--- Start ---

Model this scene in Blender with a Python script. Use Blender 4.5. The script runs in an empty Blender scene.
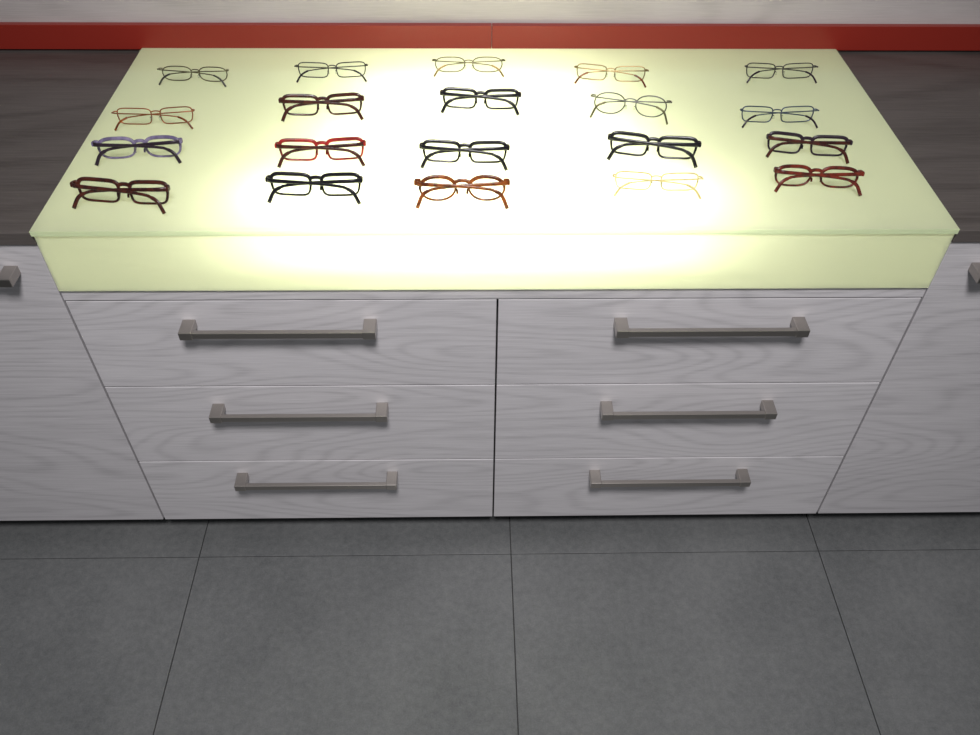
import bpy, bmesh, math, numpy as np
from mathutils import Vector, Matrix

scene=bpy.context.scene
scene.view_settings.view_transform='Standard'

# ------------------------------------------------------------ helpers
def new_mat(name):
    m=bpy.data.materials.new(name); m.use_nodes=True
    nt=m.node_tree; nt.nodes.clear()
    out=nt.nodes.new('ShaderNodeOutputMaterial')
    return m,nt,out
def L(nt,a,b): nt.links.new(a,b)
def principled(name,col,rough=.5,metal=0.,**kw):
    m,nt,out=new_mat(name)
    p=nt.nodes.new('ShaderNodeBsdfPrincipled')
    p.inputs['Base Color'].default_value=(*col,1); p.inputs['Roughness'].default_value=rough
    p.inputs['Metallic'].default_value=metal
    for k,v in kw.items(): p.inputs[k.replace('_',' ')].default_value=v
    L(nt,p.outputs[0],out.inputs[0]); return m,nt,p
def ramp(nt,stops):
    r=nt.nodes.new('ShaderNodeValToRGB'); e=r.color_ramp.elements
    while len(e)<len(stops): e.new(.5)
    for i,(p,c) in enumerate(stops):
        e[i].position=p; e[i].color=(*c,1)
    return r
def mapping(nt,scale,loc=(0,0,0),kind='Object'):
    t=nt.nodes.new('ShaderNodeTexCoord'); mp=nt.nodes.new('ShaderNodeMapping')
    mp.inputs['Scale'].default_value=scale; mp.inputs['Location'].default_value=loc
    L(nt,t.outputs[kind],mp.inputs[0]); return mp
def noise(nt,mp,scale,detail=4,rough=.55):
    n=nt.nodes.new('ShaderNodeTexNoise'); n.inputs['Scale'].default_value=scale
    n.inputs['Detail'].default_value=detail; n.inputs['Roughness'].default_value=rough
    L(nt,mp.outputs[0],n.inputs['Vector']); return n
def math_(nt,op,a,b=None):
    n=nt.nodes.new('ShaderNodeMath'); n.operation=op
    for i,v in enumerate((a,b)):
        if v is None: continue
        if isinstance(v,(int,float)): n.inputs[i].default_value=v
        else: L(nt,v,n.inputs[i])
    return n.outputs[0]

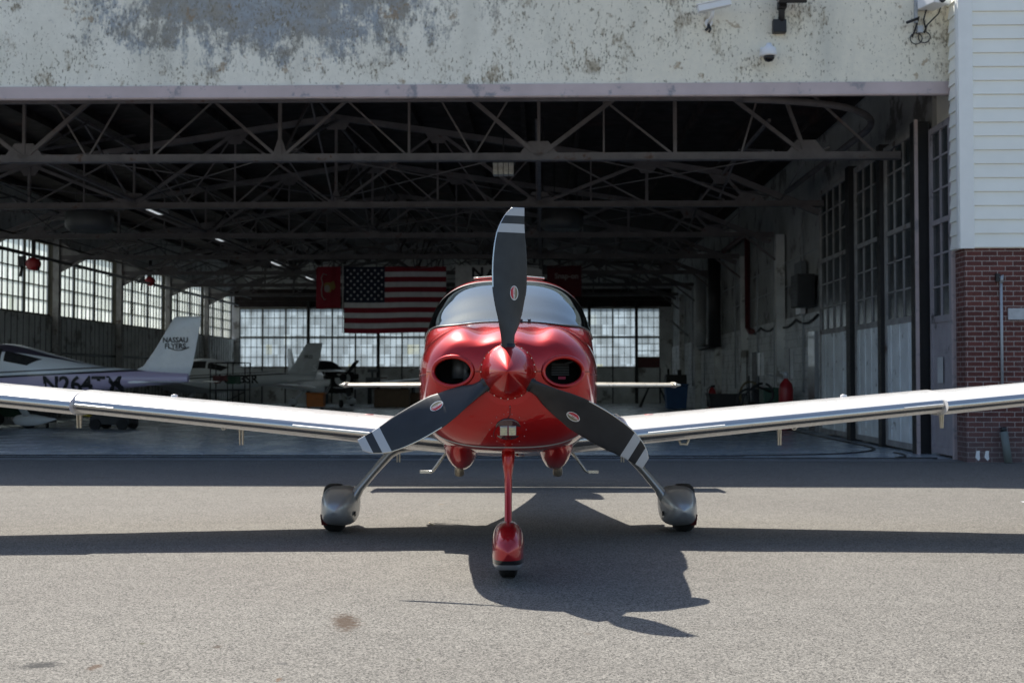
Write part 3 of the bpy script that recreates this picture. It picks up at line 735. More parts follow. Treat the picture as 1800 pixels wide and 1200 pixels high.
def make_blade(parent, ang, detail=True):
    rows = sorted(set([.10, .13, .16, .19, .22, .25, .28, .31, .35, .39, .43, .47, .499, .501, .55, .6, .65, .7, .75, .79, .829, .831, .86, .884, .886, .91, .931, .933, .95, .965, .975, .983]))
    qs = [-1, -.965, -.93, -.86, -.7, -.45, -.2, .1, .4, .7, .9, .97, 1]
    b = MB(); rot = Matrix.Rotation(R(ang), 3, 'Y')
    rings = []
    for r in rows:
        ring = [rot @ blade_pt(r, q, -1) for q in qs] + [rot @ blade_pt(r, q, 1) for q in reversed(qs[1:-1])]
        rings.append(ring)
    n = len(rings[0])
    def mf(i, j):
        r = (rows[i] + rows[i+1])/2
        if r > .5 and (j < 2 or j >= n - 2): return 2
        if .83 < r < .885 or r > .932: return 1
        return 0
    b.loft(rings, mf=mf)
    o = b.build('propeller_blade', [BLACKP, GREYP, STEEL], parent)
    if detail:
        R0, X0 = .47, .037
        def on(rr, xx, e):
            l = cr(BR, BL, rr); x = cr(BR, BX, rr); q = (xx - (l + x)/2)/((x - l)/2)
            return rot @ blade_pt(rr, q, -1, e)
        d = MB()
        K = 28
        def ell(a, c, e, m, half=None):
            ps = [on(R0 + c*math.sin(2*math.pi*k/K), X0 + a*math.cos(2*math.pi*k/K), e) for k in range(K)]
            d.add([on(R0, X0, e)] + ps, [(0, 1 + k, 1 + (k+1) % K) for k in range(K)], m)
        ell(.024, .043, .0014, 0); ell(.0205, .039, .0022, 1)
        seg = [(-.0202, -.012), (-.0202, .018), (-.008, .035), (.004, .037), (-.004, -.037), (-.012, -.030)]
        d.add([on(R0 + p[1], X0 + p[0], .003) for p in seg], [tuple(range(6))], 2)
        tx = text_mb('HARTZELL', .0155, .0003, 3)
        xform(tx, lambda p: on(R0 + p[0], X0 - p[1], .0037)); d.add(tx.v, tx.f, 3)
        d.build('maker_decal', [WPLAST, M('olive decal', (.22, .19, .12), .5), M('crimson decal', (.5, .03, .05), .5), WPLAST], o)
    return o

AC = thing('light_aircraft', 'red and white low-wing propeller aircraft parked nose-on in front of the hangar', 'aircraft', (-.024, 7.5, 0))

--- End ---

__Exercise details__: Begin with the line that contains "Write part 3" and quote each line after it exactly, stopping after the last line of the data.

__Solution to the exercise__:
Write part 3 of the bpy script that recreates this picture. It picks up at line 735. More parts follow. Treat the picture as 1800 pixels wide and 1200 pixels high.
def make_blade(parent, ang, detail=True):
    rows = sorted(set([.10, .13, .16, .19, .22, .25, .28, .31, .35, .39, .43, .47, .499, .501, .55, .6, .65, .7, .75, .79, .829, .831, .86, .884, .886, .91, .931, .933, .95, .965, .975, .983]))
    qs = [-1, -.965, -.93, -.86, -.7, -.45, -.2, .1, .4, .7, .9, .97, 1]
    b = MB(); rot = Matrix.Rotation(R(ang), 3, 'Y')
    rings = []
    for r in rows:
        ring = [rot @ blade_pt(r, q, -1) for q in qs] + [rot @ blade_pt(r, q, 1) for q in reversed(qs[1:-1])]
        rings.append(ring)
    n = len(rings[0])
    def mf(i, j):
        r = (rows[i] + rows[i+1])/2
        if r > .5 and (j < 2 or j >= n - 2): return 2
        if .83 < r < .885 or r > .932: return 1
        return 0
    b.loft(rings, mf=mf)
    o = b.build('propeller_blade', [BLACKP, GREYP, STEEL], parent)
    if detail:
        R0, X0 = .47, .037
        def on(rr, xx, e):
            l = cr(BR, BL, rr); x = cr(BR, BX, rr); q = (xx - (l + x)/2)/((x - l)/2)
            return rot @ blade_pt(rr, q, -1, e)
        d = MB()
        K = 28
        def ell(a, c, e, m, half=None):
            ps = [on(R0 + c*math.sin(2*math.pi*k/K), X0 + a*math.cos(2*math.pi*k/K), e) for k in range(K)]
            d.add([on(R0, X0, e)] + ps, [(0, 1 + k, 1 + (k+1) % K) for k in range(K)], m)
        ell(.024, .043, .0014, 0); ell(.0205, .039, .0022, 1)
        seg = [(-.0202, -.012), (-.0202, .018), (-.008, .035), (.004, .037), (-.004, -.037), (-.012, -.030)]
        d.add([on(R0 + p[1], X0 + p[0], .003) for p in seg], [tuple(range(6))], 2)
        tx = text_mb('HARTZELL', .0155, .0003, 3)
        xform(tx, lambda p: on(R0 + p[0], X0 - p[1], .0037)); d.add(tx.v, tx.f, 3)
        d.build('maker_decal', [WPLAST, M('olive decal', (.22, .19, .12), .5), M('crimson decal', (.5, .03, .05), .5), WPLAST], o)
    return o

AC = thing('light_aircraft', 'red and white low-wing propeller aircraft parked nose-on in front of the hangar', 'aircraft', (-.024, 7.5, 0))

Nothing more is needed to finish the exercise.